# STATED GOAL
Your task is to restate the data word for word.

# RECORDED DATA
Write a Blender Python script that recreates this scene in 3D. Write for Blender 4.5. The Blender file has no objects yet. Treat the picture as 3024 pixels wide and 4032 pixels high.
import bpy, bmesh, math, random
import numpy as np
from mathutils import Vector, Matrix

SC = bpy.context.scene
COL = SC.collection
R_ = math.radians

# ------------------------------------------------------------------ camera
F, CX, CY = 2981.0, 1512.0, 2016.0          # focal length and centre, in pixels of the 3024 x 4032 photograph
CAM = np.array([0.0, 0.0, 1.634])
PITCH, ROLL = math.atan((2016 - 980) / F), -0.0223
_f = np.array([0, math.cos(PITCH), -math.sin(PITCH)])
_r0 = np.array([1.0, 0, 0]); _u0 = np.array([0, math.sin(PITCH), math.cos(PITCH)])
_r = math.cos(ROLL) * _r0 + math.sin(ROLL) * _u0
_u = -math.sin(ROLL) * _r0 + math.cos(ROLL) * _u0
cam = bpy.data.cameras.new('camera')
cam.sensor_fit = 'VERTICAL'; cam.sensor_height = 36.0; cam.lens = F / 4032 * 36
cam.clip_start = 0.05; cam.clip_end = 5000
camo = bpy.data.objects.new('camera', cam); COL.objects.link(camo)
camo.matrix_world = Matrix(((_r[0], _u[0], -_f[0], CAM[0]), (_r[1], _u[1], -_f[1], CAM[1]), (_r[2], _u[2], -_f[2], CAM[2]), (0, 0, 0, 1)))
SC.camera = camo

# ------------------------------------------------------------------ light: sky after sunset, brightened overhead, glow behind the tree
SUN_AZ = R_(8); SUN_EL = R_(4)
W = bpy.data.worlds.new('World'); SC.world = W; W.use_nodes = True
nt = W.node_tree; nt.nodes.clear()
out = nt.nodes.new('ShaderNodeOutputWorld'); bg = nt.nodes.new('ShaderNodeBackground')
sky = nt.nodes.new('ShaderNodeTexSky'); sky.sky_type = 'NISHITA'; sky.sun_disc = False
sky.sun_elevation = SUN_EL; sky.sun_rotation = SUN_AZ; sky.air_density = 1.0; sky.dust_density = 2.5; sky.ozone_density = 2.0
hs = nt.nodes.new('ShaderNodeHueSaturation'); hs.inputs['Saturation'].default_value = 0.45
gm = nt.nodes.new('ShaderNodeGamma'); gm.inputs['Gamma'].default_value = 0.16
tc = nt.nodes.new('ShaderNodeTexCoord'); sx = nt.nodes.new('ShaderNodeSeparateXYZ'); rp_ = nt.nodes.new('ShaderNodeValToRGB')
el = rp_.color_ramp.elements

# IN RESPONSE
Write a Blender Python script that recreates this scene in 3D. Write for Blender 4.5. The Blender file has no objects yet. Treat the picture as 3024 pixels wide and 4032 pixels high.
import bpy, bmesh, math, random
import numpy as np
from mathutils import Vector, Matrix

SC = bpy.context.scene
COL = SC.collection
R_ = math.radians

# ------------------------------------------------------------------ camera
F, CX, CY = 2981.0, 1512.0, 2016.0          # focal length and centre, in pixels of the 3024 x 4032 photograph
CAM = np.array([0.0, 0.0, 1.634])
PITCH, ROLL = math.atan((2016 - 980) / F), -0.0223
_f = np.array([0, math.cos(PITCH), -math.sin(PITCH)])
_r0 = np.array([1.0, 0, 0]); _u0 = np.array([0, math.sin(PITCH), math.cos(PITCH)])
_r = math.cos(ROLL) * _r0 + math.sin(ROLL) * _u0
_u = -math.sin(ROLL) * _r0 + math.cos(ROLL) * _u0
cam = bpy.data.cameras.new('camera')
cam.sensor_fit = 'VERTICAL'; cam.sensor_height = 36.0; cam.lens = F / 4032 * 36
cam.clip_start = 0.05; cam.clip_end = 5000
camo = bpy.data.objects.new('camera', cam); COL.objects.link(camo)
camo.matrix_world = Matrix(((_r[0], _u[0], -_f[0], CAM[0]), (_r[1], _u[1], -_f[1], CAM[1]), (_r[2], _u[2], -_f[2], CAM[2]), (0, 0, 0, 1)))
SC.camera = camo

# ------------------------------------------------------------------ light: sky after sunset, brightened overhead, glow behind the tree
SUN_AZ = R_(8); SUN_EL = R_(4)
W = bpy.data.worlds.new('World'); SC.world = W; W.use_nodes = True
nt = W.node_tree; nt.nodes.clear()
out = nt.nodes.new('ShaderNodeOutputWorld'); bg = nt.nodes.new('ShaderNodeBackground')
sky = nt.nodes.new('ShaderNodeTexSky'); sky.sky_type = 'NISHITA'; sky.sun_disc = False
sky.sun_elevation = SUN_EL; sky.sun_rotation = SUN_AZ; sky.air_density = 1.0; sky.dust_density = 2.5; sky.ozone_density = 2.0
hs = nt.nodes.new('ShaderNodeHueSaturation'); hs.inputs['Saturation'].default_value = 0.45
gm = nt.nodes.new('ShaderNodeGamma'); gm.inputs['Gamma'].default_value = 0.16
tc = nt.nodes.new('ShaderNodeTexCoord'); sx = nt.nodes.new('ShaderNodeSeparateXYZ'); rp_ = nt.nodes.new('ShaderNodeValToRGB')
el = rp_.color_ramp.elements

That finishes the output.